History Association donates money to school to support history curriculum

On the first of July, Nigel Howe and Ian Curtis joined the children of the school at one of their regular services in the church. This gave Nigel the opportunity to present the school with a case containing a collection of sixteen Roman coins and other artefacts, all of which he had found in the parish. Many of the coins are in very good condition and will give children the chance to handle material that they could only otherwise read about. It also provides them with a direct link to the history of the village.

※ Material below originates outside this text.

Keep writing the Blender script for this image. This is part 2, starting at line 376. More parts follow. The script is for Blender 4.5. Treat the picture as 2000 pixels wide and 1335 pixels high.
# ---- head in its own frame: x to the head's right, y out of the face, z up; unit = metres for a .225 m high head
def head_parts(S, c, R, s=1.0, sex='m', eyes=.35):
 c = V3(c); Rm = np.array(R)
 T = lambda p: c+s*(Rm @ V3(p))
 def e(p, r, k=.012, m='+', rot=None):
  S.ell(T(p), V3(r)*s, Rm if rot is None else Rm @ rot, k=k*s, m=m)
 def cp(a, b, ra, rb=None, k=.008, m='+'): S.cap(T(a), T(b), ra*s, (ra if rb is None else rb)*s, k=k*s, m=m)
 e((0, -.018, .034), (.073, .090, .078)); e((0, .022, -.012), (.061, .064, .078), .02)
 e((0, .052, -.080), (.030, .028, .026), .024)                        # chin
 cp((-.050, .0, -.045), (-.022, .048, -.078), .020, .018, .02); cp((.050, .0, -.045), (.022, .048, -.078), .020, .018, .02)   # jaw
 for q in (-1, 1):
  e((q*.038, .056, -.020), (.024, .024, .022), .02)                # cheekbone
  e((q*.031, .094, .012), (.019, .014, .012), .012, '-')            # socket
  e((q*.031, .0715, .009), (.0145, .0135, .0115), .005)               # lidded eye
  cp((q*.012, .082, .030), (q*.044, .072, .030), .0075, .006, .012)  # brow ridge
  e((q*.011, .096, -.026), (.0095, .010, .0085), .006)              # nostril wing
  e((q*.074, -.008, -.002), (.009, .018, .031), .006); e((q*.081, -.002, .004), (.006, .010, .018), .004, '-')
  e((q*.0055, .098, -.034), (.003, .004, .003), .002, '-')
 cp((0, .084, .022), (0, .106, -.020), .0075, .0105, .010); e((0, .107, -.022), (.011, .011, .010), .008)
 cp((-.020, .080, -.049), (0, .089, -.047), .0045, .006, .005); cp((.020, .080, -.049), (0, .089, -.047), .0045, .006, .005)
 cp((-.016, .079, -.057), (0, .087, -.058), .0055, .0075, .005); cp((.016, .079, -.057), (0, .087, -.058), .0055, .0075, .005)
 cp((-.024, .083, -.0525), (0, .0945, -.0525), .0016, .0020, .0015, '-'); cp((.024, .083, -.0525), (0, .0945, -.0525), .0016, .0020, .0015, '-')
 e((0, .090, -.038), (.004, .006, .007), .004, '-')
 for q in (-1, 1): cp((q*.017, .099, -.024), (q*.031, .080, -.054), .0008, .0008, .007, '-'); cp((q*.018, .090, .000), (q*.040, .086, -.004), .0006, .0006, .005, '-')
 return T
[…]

The headteacher, Mrs Milton, also formally received the contribution from the History Association of £400 for books to support the history curriculum. The money has already been spent on an exciting – and colourful – set of books that range from the Romans to the Victorians.



In recent weeks, working on the behalf of Titchmarsh History Association, Nigel Howe and Ray Garside have been scouring the Church Field armed with metal detectors. In particular, they have been looking for evidence of the Pickering’s manor house that we suspect was located there. On 9th June they returned to the village to show what they had found. And what a treasure trove it turned out to be!
There was a total of over two hundred items, ranging from the Roman period through to the twentieth century. The horde includes several coins among which two date from the reign of Charles I. The personal belongings include a number of iron pattens that were fixed to shoes for walking in icy or muddy conditions; belt buckles; and small pieces of jewellery. Among the domestic artefacts are keys: lock escutcheons; thimbles; and iron pot legs. There are also several musket balls of a variety of sizes. The later period is represented by such things as a Land Army badge and a number of small toys, including a potato gun. It is quite possible that the owner of this last item still lives in the village.
Sadly, our two intrepid detectives did not uncover anything that definitively proves the existence on the site of the manor house itself.